Materials and process

See last week’s instructions.

Lab writeup

Use this blank template as a starting point for your writeup.

Questions

For each of two beads that you tracked

  1. Is the bead’s mean and mean-squared motion consistent with Brownian motion? Analyze x- and y-behavior separately and also together.
  2. What is the diffusion constant for your bead?
Hints

There are several ways to demonstrate that Brownian motion is occurring, but one possibility is to

  1. Calculate the mean displacements in x and y, as a function of time. There are a couple of ways to do do this, but the most straightforward is, for each bead, to subtract off the initial position (so that Δx(t) = x(t) – x(0)), and then average together all 50-some bead displacements at time t to get the average <Δx(t)>.
  2. Plot <Δx(t)> and <Δy(t)> versus time to show that the average displacement is zero.
  3. Calculate the mean squared displacements in x, and y, as a function of time. Plot <Δx2(t)> and <Δy2(t)> versus time and fit each to a straight line (with zero intercept) to show that <Δx2(t)> = 2Dt in x and y.

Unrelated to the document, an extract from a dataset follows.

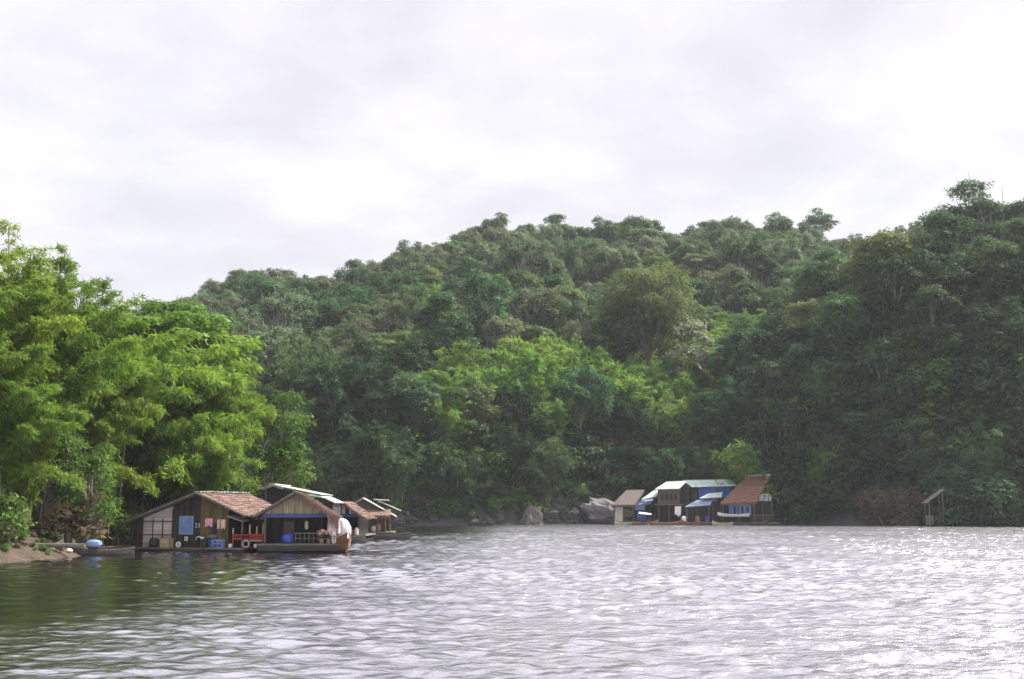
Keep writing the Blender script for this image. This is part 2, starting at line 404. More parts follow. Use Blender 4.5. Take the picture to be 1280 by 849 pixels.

The diffusion coefficient is half the slope of the fit line.

These two plots, along with the value for D, will convey all the quantitative information in your lab. Be sure to explain exactly how you obtained your numbers; for instance, how you calculated mean and mean-squared displacements (using words and/or equations), how you calibrated space and time in your video, how you obtained a value for D from the graph(s), etc. Watch your units!

When evaluating your value for D, compare it to the Stokes-Einstein prediction for the diffusion constant of a sphere.